Siempre que oigo o leo declaraciones explosivas o extemporáneas de dirigentes políticos, como la última de Ayuso, relacionando el cierre de los toros con la sequía catalana, o cualquiera de las frases impertinentes de Nogueras en el Congreso, tengo una primera reacción depresiva, que después relativizo pensando en Alcibíades, el estratega de Atenas, un tipo tan impertinente y frívolo como desleal. Traicionó, sucesivamente, a Atenas, a Esparta y a los persas. Regresó a Atenas aprovechándose de las tensiones internas de la ciudad, y tras una aventura naval en Sicilia, favoreció la guerra civil. Acabó asesinado en Frigia por los persas.
El historiador Plutarco (uno de los primeros cronistas de la cultura occidental) explica muchas anécdotas de la vida de Alcibíades. Era guapísimo, inteligente, deslumbrante y, a la vez, voluble, arrogante, displicente. Es paradójico que su maestro fuera Sócrates, amante de la verdad y tan leal a Atenas, que no aceptó la oferta de huir después de que le condenaran, injustamente, a muerte. Sócrates dijo que el cumplimiento de la ley es esencial, incluso cuando la ley es injusta. Y sorbió la cicuta.

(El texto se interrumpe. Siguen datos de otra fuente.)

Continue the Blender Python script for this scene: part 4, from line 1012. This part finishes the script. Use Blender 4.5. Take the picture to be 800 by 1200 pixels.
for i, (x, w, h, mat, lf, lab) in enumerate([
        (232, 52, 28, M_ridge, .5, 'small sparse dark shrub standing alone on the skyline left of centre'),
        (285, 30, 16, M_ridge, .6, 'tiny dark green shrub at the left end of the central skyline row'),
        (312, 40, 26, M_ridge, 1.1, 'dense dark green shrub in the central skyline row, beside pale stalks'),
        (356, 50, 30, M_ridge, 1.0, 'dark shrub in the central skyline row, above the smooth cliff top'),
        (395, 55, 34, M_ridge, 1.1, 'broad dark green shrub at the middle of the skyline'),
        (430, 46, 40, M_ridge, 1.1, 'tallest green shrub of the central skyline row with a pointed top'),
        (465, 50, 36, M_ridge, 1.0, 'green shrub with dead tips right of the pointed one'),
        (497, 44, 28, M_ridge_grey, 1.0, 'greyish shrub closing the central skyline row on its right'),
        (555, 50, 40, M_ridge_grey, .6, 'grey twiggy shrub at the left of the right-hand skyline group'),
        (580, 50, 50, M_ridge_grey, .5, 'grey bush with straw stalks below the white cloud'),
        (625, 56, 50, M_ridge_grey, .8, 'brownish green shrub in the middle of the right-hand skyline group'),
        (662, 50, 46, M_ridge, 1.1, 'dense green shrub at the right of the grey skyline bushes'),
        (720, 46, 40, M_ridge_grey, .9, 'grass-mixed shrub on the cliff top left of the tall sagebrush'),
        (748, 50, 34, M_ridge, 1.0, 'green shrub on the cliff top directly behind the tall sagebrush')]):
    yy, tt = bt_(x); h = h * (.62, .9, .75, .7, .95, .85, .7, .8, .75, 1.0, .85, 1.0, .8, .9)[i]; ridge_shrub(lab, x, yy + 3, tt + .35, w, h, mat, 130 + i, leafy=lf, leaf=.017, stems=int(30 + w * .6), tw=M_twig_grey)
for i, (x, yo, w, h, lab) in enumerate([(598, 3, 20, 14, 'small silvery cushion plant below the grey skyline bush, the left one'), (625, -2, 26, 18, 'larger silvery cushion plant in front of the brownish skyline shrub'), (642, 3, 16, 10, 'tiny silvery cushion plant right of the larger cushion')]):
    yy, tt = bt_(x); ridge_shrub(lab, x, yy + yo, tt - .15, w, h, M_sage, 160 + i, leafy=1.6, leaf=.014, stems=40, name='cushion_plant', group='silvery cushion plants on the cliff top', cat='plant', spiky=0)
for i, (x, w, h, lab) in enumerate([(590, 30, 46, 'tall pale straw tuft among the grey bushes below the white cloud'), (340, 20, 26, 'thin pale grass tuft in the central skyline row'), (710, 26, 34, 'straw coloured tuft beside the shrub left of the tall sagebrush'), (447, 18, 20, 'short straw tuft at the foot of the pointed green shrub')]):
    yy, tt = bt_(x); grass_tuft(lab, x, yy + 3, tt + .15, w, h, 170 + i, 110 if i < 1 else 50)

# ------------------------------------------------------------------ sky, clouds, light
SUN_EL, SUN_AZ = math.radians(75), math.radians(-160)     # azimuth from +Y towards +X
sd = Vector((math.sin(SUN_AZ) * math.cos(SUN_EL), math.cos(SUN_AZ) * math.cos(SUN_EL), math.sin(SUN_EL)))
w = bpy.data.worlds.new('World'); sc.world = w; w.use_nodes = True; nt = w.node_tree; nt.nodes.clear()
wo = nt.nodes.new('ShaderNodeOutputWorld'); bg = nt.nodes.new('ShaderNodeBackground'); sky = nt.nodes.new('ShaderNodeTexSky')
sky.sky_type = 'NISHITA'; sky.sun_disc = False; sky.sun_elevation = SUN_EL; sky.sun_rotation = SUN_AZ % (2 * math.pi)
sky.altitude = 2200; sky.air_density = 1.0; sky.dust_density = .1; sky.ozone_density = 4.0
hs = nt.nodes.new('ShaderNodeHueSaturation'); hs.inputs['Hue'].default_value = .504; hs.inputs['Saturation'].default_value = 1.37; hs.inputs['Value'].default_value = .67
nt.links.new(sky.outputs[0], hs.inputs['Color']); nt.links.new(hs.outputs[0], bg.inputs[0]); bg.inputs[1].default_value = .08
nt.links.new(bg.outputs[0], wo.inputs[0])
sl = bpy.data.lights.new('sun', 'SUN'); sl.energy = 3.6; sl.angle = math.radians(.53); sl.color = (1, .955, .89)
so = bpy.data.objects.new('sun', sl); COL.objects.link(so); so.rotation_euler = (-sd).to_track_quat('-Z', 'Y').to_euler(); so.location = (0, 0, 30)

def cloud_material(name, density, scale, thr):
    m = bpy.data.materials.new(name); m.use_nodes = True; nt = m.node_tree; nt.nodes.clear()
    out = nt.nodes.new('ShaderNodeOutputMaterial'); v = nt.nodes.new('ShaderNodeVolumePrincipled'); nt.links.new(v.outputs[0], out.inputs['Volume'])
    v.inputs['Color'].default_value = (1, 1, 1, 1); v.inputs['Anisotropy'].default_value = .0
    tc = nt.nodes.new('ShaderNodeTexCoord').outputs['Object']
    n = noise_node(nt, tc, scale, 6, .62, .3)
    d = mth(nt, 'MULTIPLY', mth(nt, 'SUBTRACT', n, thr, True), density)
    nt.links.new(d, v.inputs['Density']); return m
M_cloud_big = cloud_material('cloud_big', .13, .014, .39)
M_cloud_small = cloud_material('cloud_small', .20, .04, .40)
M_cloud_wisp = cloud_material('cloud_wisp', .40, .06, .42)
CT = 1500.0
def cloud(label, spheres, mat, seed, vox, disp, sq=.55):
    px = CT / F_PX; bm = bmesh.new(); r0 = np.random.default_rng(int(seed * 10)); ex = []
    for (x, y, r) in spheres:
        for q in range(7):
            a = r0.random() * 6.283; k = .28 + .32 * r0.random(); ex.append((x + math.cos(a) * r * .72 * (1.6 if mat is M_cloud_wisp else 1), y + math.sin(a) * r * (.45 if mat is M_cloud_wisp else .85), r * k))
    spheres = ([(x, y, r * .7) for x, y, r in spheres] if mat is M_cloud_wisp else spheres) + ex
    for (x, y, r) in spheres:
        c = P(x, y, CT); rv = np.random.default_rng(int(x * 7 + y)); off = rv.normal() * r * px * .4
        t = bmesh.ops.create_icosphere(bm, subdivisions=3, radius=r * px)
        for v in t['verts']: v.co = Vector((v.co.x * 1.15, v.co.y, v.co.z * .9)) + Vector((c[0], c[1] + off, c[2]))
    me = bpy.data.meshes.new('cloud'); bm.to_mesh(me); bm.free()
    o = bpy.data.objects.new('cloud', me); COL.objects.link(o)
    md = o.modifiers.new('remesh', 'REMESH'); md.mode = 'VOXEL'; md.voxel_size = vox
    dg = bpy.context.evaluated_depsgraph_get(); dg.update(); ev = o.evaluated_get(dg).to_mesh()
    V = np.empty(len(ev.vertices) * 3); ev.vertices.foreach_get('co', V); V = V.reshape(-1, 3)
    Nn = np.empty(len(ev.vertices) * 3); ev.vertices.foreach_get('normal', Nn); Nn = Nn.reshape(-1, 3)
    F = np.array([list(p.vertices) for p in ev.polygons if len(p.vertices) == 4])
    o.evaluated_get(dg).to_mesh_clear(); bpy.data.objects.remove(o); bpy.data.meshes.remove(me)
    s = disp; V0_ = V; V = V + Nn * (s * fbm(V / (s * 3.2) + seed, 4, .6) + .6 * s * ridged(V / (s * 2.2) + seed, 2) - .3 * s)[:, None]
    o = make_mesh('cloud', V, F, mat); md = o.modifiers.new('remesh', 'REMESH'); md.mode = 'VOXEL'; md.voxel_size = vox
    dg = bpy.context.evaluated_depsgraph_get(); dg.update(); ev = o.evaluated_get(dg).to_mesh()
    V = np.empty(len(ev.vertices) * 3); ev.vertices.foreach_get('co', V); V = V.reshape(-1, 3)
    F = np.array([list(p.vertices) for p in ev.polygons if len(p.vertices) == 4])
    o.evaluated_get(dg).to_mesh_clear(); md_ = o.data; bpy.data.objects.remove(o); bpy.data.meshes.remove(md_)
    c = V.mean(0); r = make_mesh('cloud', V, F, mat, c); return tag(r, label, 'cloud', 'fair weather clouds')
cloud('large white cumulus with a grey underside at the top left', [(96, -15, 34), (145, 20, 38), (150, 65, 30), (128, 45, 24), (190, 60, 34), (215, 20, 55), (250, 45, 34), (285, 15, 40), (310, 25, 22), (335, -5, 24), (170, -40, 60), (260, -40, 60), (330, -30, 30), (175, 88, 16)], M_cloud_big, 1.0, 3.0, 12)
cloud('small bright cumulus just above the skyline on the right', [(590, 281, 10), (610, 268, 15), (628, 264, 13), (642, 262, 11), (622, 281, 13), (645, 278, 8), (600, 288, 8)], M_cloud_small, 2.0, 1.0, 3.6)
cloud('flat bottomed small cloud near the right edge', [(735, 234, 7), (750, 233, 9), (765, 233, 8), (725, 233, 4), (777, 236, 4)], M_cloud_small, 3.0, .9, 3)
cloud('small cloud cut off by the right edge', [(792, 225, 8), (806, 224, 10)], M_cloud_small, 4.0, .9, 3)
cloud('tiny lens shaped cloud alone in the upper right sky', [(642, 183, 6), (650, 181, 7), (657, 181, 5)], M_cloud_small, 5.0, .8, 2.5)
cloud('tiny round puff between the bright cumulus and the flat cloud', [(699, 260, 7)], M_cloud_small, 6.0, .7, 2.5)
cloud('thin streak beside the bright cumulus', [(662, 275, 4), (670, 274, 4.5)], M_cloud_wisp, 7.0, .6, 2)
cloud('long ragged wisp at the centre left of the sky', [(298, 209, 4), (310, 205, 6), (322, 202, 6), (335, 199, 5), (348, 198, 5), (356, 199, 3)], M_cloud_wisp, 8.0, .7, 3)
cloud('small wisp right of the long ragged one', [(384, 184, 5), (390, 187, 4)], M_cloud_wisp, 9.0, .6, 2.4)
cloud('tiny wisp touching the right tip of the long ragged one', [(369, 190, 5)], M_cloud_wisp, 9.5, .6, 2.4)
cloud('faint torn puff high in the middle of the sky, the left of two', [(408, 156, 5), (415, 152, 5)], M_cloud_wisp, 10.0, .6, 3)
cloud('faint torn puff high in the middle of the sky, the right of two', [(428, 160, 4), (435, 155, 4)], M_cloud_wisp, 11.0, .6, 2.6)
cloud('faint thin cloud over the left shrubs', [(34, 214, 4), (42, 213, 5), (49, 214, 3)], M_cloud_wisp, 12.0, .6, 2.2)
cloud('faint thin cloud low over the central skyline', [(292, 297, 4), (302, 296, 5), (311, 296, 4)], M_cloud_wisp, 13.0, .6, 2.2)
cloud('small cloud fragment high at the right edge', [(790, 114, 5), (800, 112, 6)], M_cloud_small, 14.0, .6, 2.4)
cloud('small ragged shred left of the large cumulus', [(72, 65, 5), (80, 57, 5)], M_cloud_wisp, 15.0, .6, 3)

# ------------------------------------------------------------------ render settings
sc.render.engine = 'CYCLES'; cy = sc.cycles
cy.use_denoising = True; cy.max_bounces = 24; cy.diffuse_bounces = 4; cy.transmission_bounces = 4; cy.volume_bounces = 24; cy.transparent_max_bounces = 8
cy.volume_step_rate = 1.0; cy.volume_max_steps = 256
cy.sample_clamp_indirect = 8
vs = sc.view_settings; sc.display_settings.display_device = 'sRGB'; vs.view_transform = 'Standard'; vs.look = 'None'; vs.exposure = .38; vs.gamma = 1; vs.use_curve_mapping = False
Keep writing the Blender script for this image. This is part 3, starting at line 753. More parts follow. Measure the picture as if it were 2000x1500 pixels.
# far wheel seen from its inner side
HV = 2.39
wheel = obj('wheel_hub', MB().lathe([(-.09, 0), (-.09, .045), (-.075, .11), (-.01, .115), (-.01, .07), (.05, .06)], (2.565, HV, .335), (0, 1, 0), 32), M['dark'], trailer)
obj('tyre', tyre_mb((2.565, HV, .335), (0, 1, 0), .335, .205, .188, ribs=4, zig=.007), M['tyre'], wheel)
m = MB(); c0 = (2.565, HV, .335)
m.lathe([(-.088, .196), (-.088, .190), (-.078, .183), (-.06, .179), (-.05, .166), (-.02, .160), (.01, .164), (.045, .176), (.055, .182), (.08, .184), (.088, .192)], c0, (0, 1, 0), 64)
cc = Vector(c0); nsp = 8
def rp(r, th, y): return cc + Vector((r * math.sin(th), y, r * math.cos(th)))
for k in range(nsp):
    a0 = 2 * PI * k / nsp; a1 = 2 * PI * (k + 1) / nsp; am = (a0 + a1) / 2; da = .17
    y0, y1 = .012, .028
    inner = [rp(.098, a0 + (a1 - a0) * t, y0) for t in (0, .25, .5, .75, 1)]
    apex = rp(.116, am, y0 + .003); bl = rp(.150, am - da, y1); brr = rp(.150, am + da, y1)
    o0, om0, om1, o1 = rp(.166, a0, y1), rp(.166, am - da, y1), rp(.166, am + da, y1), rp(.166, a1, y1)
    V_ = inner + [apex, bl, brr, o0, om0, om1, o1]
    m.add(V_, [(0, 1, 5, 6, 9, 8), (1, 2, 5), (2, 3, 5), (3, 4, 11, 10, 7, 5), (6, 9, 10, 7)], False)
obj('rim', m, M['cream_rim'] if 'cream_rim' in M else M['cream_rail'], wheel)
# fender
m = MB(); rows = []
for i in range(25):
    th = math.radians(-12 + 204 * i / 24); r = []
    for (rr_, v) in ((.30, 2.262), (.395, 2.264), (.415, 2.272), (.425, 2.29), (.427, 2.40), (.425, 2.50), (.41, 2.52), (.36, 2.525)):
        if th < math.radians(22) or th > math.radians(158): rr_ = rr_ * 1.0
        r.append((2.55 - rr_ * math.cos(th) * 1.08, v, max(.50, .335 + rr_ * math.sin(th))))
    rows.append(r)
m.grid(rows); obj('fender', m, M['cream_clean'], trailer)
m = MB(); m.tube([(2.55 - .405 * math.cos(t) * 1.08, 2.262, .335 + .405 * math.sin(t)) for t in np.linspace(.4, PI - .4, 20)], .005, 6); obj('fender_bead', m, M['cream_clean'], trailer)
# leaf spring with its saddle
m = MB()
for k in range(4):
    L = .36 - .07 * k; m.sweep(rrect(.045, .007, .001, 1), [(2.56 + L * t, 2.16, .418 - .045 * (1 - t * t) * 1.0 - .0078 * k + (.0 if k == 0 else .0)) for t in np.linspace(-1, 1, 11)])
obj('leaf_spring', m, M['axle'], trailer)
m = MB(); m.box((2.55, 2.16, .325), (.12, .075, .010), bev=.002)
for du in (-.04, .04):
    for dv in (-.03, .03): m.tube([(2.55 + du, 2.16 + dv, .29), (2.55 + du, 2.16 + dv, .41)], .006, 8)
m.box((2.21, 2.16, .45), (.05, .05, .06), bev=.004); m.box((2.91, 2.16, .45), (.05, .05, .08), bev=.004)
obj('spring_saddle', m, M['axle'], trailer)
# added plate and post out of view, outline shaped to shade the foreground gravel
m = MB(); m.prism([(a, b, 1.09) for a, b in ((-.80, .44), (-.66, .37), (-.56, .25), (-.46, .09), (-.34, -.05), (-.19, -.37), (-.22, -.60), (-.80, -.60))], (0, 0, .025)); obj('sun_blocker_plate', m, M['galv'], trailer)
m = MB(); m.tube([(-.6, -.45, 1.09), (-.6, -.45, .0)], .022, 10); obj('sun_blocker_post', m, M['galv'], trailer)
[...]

Obligan a la ciudadanía a bañarse a diario en un lago de heces
Plutarco subraya el contraste entre el talento y la educación socrática de Alcibíades y su tendencia a la traición, la demagogia y la falta de escrúpulos. El joven Alcibíades tenía un perro precioso con una cola muy llamativa. Un día rebanó la cola al perro y se paseó por Atenas con el animal mutilado. Sus amigos lo reprendían diciendo que toda la ciudad lo vituperaba por la salvajada con el perro: y él, riéndose, les respondió: “Es lo que quería: que los atenienses hablaran de eso, para que no digan de mí cosas peores”.
Con frases estúpidas y bárbaras exageraciones, obligan a la ciudadanía a bañarse a diario en un lago de heces, cuyo hedor eclipsa todo lo que es verdaderamente importante.